◆ Material to process:
__________________________________________________

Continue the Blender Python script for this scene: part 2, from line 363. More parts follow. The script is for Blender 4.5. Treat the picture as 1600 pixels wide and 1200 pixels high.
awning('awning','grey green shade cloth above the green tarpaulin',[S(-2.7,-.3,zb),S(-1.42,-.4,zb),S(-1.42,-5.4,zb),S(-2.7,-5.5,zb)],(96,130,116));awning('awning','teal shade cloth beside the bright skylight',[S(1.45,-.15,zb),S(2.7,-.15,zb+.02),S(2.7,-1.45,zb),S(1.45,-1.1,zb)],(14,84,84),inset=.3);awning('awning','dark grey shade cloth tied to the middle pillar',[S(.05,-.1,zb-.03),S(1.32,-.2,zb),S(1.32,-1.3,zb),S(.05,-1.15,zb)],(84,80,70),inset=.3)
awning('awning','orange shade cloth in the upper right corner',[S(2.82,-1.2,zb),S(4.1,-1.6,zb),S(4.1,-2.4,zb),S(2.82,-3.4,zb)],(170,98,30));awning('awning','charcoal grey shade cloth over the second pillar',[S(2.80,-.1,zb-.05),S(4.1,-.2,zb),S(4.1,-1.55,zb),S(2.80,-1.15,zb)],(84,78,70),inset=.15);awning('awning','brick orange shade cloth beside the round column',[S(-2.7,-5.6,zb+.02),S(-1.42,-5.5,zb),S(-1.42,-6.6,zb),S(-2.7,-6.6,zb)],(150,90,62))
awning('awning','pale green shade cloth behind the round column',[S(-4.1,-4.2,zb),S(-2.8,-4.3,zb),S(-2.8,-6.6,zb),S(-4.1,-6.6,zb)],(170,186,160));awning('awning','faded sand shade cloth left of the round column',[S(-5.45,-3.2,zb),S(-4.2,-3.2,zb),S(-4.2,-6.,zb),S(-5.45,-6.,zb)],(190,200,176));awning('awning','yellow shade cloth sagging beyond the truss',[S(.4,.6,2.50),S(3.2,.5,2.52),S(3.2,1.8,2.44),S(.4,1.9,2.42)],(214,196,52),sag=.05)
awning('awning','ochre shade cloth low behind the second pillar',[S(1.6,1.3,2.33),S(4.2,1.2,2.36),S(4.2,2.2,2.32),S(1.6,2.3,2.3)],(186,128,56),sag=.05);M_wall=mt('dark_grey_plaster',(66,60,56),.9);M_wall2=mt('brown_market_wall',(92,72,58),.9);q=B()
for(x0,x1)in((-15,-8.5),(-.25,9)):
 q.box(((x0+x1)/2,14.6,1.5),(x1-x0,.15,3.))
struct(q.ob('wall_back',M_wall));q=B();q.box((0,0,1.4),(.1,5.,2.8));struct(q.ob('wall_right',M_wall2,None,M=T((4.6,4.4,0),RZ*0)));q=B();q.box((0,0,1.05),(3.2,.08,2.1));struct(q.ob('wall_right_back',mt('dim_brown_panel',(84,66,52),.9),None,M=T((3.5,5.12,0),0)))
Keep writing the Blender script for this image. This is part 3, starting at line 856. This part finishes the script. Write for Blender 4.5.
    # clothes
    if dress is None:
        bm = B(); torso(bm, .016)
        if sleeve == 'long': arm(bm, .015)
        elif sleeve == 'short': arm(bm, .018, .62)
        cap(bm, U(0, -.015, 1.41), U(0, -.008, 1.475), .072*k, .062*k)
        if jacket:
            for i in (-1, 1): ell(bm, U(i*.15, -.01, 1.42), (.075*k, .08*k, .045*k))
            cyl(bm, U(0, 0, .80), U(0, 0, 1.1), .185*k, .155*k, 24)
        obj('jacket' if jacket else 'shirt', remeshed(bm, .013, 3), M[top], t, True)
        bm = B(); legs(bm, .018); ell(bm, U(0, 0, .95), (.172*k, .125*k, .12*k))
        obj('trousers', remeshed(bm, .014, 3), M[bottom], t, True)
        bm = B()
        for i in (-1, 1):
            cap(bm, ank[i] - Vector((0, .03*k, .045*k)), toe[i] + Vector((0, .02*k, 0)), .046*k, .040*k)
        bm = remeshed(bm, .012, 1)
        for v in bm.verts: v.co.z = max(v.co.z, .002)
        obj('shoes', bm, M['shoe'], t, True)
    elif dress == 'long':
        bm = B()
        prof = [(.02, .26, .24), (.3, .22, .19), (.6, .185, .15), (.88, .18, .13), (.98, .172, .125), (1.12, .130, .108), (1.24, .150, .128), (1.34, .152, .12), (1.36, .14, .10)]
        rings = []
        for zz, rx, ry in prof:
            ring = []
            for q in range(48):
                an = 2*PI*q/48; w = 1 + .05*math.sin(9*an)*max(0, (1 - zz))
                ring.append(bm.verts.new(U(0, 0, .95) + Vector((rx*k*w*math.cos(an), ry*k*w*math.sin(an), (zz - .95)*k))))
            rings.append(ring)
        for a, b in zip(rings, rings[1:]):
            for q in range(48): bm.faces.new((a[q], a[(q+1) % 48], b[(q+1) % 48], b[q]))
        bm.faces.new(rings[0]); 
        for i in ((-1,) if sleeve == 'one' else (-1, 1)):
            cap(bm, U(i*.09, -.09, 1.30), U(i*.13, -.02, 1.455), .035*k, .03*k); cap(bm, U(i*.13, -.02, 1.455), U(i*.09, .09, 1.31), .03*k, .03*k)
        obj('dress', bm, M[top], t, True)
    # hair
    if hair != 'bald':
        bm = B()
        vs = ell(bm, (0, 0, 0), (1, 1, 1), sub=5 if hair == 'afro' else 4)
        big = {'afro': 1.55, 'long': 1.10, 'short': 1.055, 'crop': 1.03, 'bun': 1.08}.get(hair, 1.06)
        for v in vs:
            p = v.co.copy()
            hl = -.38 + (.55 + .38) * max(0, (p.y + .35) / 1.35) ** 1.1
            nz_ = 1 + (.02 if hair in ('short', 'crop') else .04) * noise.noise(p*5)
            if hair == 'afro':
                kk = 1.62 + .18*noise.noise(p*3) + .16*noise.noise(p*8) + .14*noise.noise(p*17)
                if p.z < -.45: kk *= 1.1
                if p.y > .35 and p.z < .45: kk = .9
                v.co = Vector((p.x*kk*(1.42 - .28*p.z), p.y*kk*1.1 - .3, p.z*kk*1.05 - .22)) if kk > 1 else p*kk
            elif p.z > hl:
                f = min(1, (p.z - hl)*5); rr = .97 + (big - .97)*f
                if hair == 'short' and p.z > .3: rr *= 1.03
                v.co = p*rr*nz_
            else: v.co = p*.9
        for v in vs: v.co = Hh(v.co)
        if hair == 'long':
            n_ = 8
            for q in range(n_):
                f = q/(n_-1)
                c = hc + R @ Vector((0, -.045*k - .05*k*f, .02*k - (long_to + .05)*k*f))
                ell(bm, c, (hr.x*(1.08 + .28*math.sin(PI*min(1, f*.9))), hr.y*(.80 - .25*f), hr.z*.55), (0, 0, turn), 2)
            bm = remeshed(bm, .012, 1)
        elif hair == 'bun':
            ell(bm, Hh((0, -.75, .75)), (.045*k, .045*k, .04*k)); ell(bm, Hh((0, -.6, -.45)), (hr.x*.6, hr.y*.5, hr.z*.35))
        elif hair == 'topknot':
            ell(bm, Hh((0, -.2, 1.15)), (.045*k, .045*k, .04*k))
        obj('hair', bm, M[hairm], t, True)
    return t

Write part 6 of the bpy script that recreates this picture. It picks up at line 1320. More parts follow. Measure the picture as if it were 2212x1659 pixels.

__________________________________________________

◆ Task details: Repeat the material in full, exactly as it stands.

◆ Task output:
Continue the Blender Python script for this scene: part 2, from line 363. More parts follow. The script is for Blender 4.5. Treat the picture as 1600 pixels wide and 1200 pixels high.
awning('awning','grey green shade cloth above the green tarpaulin',[S(-2.7,-.3,zb),S(-1.42,-.4,zb),S(-1.42,-5.4,zb),S(-2.7,-5.5,zb)],(96,130,116));awning('awning','teal shade cloth beside the bright skylight',[S(1.45,-.15,zb),S(2.7,-.15,zb+.02),S(2.7,-1.45,zb),S(1.45,-1.1,zb)],(14,84,84),inset=.3);awning('awning','dark grey shade cloth tied to the middle pillar',[S(.05,-.1,zb-.03),S(1.32,-.2,zb),S(1.32,-1.3,zb),S(.05,-1.15,zb)],(84,80,70),inset=.3)
awning('awning','orange shade cloth in the upper right corner',[S(2.82,-1.2,zb),S(4.1,-1.6,zb),S(4.1,-2.4,zb),S(2.82,-3.4,zb)],(170,98,30));awning('awning','charcoal grey shade cloth over the second pillar',[S(2.80,-.1,zb-.05),S(4.1,-.2,zb),S(4.1,-1.55,zb),S(2.80,-1.15,zb)],(84,78,70),inset=.15);awning('awning','brick orange shade cloth beside the round column',[S(-2.7,-5.6,zb+.02),S(-1.42,-5.5,zb),S(-1.42,-6.6,zb),S(-2.7,-6.6,zb)],(150,90,62))
awning('awning','pale green shade cloth behind the round column',[S(-4.1,-4.2,zb),S(-2.8,-4.3,zb),S(-2.8,-6.6,zb),S(-4.1,-6.6,zb)],(170,186,160));awning('awning','faded sand shade cloth left of the round column',[S(-5.45,-3.2,zb),S(-4.2,-3.2,zb),S(-4.2,-6.,zb),S(-5.45,-6.,zb)],(190,200,176));awning('awning','yellow shade cloth sagging beyond the truss',[S(.4,.6,2.50),S(3.2,.5,2.52),S(3.2,1.8,2.44),S(.4,1.9,2.42)],(214,196,52),sag=.05)
awning('awning','ochre shade cloth low behind the second pillar',[S(1.6,1.3,2.33),S(4.2,1.2,2.36),S(4.2,2.2,2.32),S(1.6,2.3,2.3)],(186,128,56),sag=.05);M_wall=mt('dark_grey_plaster',(66,60,56),.9);M_wall2=mt('brown_market_wall',(92,72,58),.9);q=B()
for(x0,x1)in((-15,-8.5),(-.25,9)):
 q.box(((x0+x1)/2,14.6,1.5),(x1-x0,.15,3.))
struct(q.ob('wall_back',M_wall));q=B();q.box((0,0,1.4),(.1,5.,2.8));struct(q.ob('wall_right',M_wall2,None,M=T((4.6,4.4,0),RZ*0)));q=B();q.box((0,0,1.05),(3.2,.08,2.1));struct(q.ob('wall_right_back',mt('dim_brown_panel',(84,66,52),.9),None,M=T((3.5,5.12,0),0)))
Keep writing the Blender script for this image. This is part 3, starting at line 856. This part finishes the script. Write for Blender 4.5.
    # clothes
    if dress is None:
        bm = B(); torso(bm, .016)
        if sleeve == 'long': arm(bm, .015)
        elif sleeve == 'short': arm(bm, .018, .62)
        cap(bm, U(0, -.015, 1.41), U(0, -.008, 1.475), .072*k, .062*k)
        if jacket:
            for i in (-1, 1): ell(bm, U(i*.15, -.01, 1.42), (.075*k, .08*k, .045*k))
            cyl(bm, U(0, 0, .80), U(0, 0, 1.1), .185*k, .155*k, 24)
        obj('jacket' if jacket else 'shirt', remeshed(bm, .013, 3), M[top], t, True)
        bm = B(); legs(bm, .018); ell(bm, U(0, 0, .95), (.172*k, .125*k, .12*k))
        obj('trousers', remeshed(bm, .014, 3), M[bottom], t, True)
        bm = B()
        for i in (-1, 1):
            cap(bm, ank[i] - Vector((0, .03*k, .045*k)), toe[i] + Vector((0, .02*k, 0)), .046*k, .040*k)
        bm = remeshed(bm, .012, 1)
        for v in bm.verts: v.co.z = max(v.co.z, .002)
        obj('shoes', bm, M['shoe'], t, True)
    elif dress == 'long':
        bm = B()
        prof = [(.02, .26, .24), (.3, .22, .19), (.6, .185, .15), (.88, .18, .13), (.98, .172, .125), (1.12, .130, .108), (1.24, .150, .128), (1.34, .152, .12), (1.36, .14, .10)]
        rings = []
        for zz, rx, ry in prof:
            ring = []
            for q in range(48):
                an = 2*PI*q/48; w = 1 + .05*math.sin(9*an)*max(0, (1 - zz))
                ring.append(bm.verts.new(U(0, 0, .95) + Vector((rx*k*w*math.cos(an), ry*k*w*math.sin(an), (zz - .95)*k))))
            rings.append(ring)
        for a, b in zip(rings, rings[1:]):
            for q in range(48): bm.faces.new((a[q], a[(q+1) % 48], b[(q+1) % 48], b[q]))
        bm.faces.new(rings[0]); 
        for i in ((-1,) if sleeve == 'one' else (-1, 1)):
            cap(bm, U(i*.09, -.09, 1.30), U(i*.13, -.02, 1.455), .035*k, .03*k); cap(bm, U(i*.13, -.02, 1.455), U(i*.09, .09, 1.31), .03*k, .03*k)
        obj('dress', bm, M[top], t, True)
    # hair
    if hair != 'bald':
        bm = B()
        vs = ell(bm, (0, 0, 0), (1, 1, 1), sub=5 if hair == 'afro' else 4)
        big = {'afro': 1.55, 'long': 1.10, 'short': 1.055, 'crop': 1.03, 'bun': 1.08}.get(hair, 1.06)
        for v in vs:
            p = v.co.copy()
            hl = -.38 + (.55 + .38) * max(0, (p.y + .35) / 1.35) ** 1.1
            nz_ = 1 + (.02 if hair in ('short', 'crop') else .04) * noise.noise(p*5)
            if hair == 'afro':
                kk = 1.62 + .18*noise.noise(p*3) + .16*noise.noise(p*8) + .14*noise.noise(p*17)
                if p.z < -.45: kk *= 1.1
                if p.y > .35 and p.z < .45: kk = .9
                v.co = Vector((p.x*kk*(1.42 - .28*p.z), p.y*kk*1.1 - .3, p.z*kk*1.05 - .22)) if kk > 1 else p*kk
            elif p.z > hl:
                f = min(1, (p.z - hl)*5); rr = .97 + (big - .97)*f
                if hair == 'short' and p.z > .3: rr *= 1.03
                v.co = p*rr*nz_
            else: v.co = p*.9
        for v in vs: v.co = Hh(v.co)
        if hair == 'long':
            n_ = 8
            for q in range(n_):
                f = q/(n_-1)
                c = hc + R @ Vector((0, -.045*k - .05*k*f, .02*k - (long_to + .05)*k*f))
                ell(bm, c, (hr.x*(1.08 + .28*math.sin(PI*min(1, f*.9))), hr.y*(.80 - .25*f), hr.z*.55), (0, 0, turn), 2)
            bm = remeshed(bm, .012, 1)
        elif hair == 'bun':
            ell(bm, Hh((0, -.75, .75)), (.045*k, .045*k, .04*k)); ell(bm, Hh((0, -.6, -.45)), (hr.x*.6, hr.y*.5, hr.z*.35))
        elif hair == 'topknot':
            ell(bm, Hh((0, -.2, 1.15)), (.045*k, .045*k, .04*k))
        obj('hair', bm, M[hairm], t, True)
    return t

Write part 6 of the bpy script that recreates this picture. It picks up at line 1320. More parts follow. Measure the picture as if it were 2212x1659 pixels.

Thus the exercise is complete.